SWAMPIE AND THE ALLIGATOR

SWAMPIE AND THE ALLIGATOR

This is for Doug, he requested it.

After high school and a couple of years of college I went to work for the Louisiana Dept. of Highways in the engineering dept.  I spent a couple of years on a survey party on the dumb end of a brush hook, chopping right of way.  I finally figured out the guy who ran the surveying instrument had the easiest job so I set out and learned how to run it.   

I was doing fine until some guy in South La. got bit by a cottonmouth moccasin and had to take some time off to recover, the loafer.  They sent me down there to take his place.  They were running surveys for drainage easements off of I-10.  That's survey talk for wading through swamps and mosquitoes.  Now the mosquitoes are one thing Troy Landry and the boys on Swamp People don't tell you about.  They are huge and way too numerous.  If they aren't huge there are 100 times more of them.  I was coming out of Saline Swamp after hunting one October day and I overheard 2 of them talking to each other.  One asked the other "do we want to eat him here or take him back in the swamp?" The other one answered "Let's eat him here, if we take him back there the bigguns will take him away from us."  And that's not mentioning the snakes.  The cottonmouths were as thick as the mosquitoes.  Those guys waded through them like they weren't there.  Did I mention I don't like snakes.

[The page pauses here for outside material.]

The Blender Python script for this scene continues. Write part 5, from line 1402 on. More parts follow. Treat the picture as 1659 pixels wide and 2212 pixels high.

We were in that swamp with hip boots, the tripod for the instrument had extensions on the legs to sink into the mud.  It was also in August, about 105 degrees with 775% humidity.  I was miserable, the longest 2 weeks of my life up to that point.  Anyway, I was up to my thighs in muddy water looking through that transit at a plumb bob nobody knew where the end was and I saw a log floating toward the instrument.  I couldn't let that dang log bump the tripod, we'd have to start over on the line we were working.  I had a range pole with me, they have a sharp point on one end.  Now I need to explain something else.  At that time we didn't have many alligators in North La.   I personally had never seen one in the wild.  I poked that log with that pole and both ends exploded.  That gator looked to be about 30 feet long and I made him mad.  Mister, I quit the country, I gave him that transit and said good riddance.  

One of the guys on the survey crew with a Troy Landry accent said later "Man, Jesus thought he was cool walking on water, did you see Johnny running across it.  He didn't even get his feet wet."

Swamprat

1 comment:

Doug said...

Quite a story!!! You make that country sound so pretty, then you bring up critters that I don't think I'd get along with very well. I'll bet you did just walk on water.